* Data provided

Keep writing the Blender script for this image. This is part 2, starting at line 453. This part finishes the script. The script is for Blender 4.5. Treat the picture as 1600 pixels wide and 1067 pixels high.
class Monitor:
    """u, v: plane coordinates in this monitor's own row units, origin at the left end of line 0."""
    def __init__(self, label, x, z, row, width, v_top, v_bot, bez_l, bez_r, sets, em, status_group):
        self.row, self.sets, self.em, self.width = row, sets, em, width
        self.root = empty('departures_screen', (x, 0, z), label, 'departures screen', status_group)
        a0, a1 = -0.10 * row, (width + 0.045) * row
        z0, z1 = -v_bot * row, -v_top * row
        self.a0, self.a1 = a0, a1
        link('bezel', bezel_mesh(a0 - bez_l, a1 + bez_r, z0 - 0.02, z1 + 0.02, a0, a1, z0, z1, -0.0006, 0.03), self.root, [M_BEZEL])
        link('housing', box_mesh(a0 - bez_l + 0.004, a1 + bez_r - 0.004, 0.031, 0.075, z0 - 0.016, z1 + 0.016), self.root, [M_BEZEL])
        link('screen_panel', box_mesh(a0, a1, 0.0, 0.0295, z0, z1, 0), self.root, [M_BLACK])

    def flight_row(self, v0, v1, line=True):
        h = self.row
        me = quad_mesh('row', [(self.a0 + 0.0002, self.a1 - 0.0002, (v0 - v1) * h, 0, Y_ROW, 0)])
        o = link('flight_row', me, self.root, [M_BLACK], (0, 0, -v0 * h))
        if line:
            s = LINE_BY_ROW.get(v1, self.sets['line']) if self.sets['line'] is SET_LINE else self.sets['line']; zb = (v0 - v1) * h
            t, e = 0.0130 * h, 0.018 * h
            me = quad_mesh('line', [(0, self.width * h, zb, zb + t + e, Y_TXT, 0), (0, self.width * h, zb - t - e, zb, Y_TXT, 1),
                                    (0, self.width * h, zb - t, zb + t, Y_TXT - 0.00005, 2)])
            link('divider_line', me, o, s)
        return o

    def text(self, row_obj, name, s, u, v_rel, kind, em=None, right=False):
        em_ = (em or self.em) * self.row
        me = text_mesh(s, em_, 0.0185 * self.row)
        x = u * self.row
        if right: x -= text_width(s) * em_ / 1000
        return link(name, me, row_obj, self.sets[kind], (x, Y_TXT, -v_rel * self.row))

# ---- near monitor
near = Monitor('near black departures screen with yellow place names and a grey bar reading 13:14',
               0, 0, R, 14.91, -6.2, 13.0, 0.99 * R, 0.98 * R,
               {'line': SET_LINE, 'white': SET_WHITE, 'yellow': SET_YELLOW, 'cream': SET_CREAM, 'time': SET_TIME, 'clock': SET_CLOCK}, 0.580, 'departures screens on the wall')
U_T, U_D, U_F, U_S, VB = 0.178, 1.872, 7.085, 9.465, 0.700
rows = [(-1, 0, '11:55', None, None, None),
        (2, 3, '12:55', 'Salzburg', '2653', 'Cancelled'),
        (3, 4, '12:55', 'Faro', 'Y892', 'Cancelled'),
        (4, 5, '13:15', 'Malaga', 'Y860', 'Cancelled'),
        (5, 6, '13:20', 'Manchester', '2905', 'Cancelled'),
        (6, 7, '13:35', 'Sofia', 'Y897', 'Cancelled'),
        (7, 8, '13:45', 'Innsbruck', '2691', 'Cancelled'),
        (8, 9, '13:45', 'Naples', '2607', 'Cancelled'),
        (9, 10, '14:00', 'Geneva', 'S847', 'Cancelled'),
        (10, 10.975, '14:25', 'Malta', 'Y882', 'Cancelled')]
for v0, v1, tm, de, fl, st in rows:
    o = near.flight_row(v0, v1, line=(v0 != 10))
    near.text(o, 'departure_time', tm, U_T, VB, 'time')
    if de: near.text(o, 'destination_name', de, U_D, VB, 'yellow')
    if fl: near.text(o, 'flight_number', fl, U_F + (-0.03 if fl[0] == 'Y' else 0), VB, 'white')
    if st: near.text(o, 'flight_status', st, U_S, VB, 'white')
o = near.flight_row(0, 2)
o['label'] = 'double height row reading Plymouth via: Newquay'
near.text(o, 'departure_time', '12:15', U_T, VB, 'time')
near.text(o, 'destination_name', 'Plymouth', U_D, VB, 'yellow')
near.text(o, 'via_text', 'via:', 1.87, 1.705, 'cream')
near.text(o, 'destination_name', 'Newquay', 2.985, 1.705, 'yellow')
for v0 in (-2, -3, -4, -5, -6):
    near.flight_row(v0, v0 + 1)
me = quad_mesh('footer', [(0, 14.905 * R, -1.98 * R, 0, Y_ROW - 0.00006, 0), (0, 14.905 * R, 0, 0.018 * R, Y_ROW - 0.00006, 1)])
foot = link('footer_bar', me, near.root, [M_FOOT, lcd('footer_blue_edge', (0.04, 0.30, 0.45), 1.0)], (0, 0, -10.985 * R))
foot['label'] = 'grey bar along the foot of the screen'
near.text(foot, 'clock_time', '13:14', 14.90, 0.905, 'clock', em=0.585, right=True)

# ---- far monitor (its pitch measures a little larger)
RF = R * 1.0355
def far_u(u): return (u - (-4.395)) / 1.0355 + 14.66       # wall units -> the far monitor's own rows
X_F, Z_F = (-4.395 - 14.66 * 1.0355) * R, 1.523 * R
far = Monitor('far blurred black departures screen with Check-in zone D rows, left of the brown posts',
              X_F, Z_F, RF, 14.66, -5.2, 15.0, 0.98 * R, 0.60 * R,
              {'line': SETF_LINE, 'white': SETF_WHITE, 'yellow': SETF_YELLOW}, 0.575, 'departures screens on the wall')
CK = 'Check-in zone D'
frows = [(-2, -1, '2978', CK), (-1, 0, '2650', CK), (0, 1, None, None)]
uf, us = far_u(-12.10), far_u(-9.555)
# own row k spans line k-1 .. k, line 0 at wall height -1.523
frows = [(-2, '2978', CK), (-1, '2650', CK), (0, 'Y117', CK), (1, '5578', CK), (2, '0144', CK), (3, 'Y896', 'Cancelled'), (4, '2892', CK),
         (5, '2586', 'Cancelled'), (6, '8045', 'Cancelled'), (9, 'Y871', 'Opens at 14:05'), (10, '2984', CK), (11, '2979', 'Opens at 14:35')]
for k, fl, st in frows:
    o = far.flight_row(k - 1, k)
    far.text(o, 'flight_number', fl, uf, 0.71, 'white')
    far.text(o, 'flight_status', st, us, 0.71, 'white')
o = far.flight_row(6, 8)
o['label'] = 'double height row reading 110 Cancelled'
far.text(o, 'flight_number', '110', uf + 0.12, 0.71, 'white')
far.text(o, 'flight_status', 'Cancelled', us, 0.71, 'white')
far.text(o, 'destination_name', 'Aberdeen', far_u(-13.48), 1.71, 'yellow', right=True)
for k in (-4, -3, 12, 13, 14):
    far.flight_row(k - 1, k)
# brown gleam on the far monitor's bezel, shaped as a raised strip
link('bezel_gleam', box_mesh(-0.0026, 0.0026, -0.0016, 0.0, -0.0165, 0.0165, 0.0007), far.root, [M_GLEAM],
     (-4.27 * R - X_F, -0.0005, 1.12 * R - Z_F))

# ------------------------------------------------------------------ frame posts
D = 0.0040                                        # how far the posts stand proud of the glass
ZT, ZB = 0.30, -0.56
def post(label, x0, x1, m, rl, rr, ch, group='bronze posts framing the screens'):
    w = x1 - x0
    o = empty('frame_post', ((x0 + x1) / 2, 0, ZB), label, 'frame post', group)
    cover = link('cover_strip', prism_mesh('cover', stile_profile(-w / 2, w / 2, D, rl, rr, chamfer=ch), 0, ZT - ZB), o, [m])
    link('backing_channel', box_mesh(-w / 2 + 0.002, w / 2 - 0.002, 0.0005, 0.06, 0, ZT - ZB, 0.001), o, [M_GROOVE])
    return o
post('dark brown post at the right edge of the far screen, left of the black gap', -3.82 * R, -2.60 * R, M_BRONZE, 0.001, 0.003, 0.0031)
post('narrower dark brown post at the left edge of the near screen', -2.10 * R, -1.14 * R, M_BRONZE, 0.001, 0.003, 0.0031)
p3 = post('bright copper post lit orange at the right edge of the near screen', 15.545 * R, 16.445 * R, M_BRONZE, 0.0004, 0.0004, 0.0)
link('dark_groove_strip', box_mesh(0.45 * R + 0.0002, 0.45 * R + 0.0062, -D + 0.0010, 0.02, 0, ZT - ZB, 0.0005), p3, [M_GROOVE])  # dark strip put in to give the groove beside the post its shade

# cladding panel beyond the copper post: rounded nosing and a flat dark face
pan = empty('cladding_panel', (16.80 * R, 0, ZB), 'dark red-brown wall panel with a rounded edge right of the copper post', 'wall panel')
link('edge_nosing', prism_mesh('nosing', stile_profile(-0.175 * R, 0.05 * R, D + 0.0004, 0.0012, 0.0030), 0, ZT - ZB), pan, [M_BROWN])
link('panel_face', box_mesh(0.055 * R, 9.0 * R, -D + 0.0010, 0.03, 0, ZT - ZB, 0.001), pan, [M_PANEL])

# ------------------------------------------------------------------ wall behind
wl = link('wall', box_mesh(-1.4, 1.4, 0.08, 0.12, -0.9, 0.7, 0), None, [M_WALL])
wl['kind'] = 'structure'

* Goal
Report the number of lines that contain "this", with no other words.

* Exercise answer
2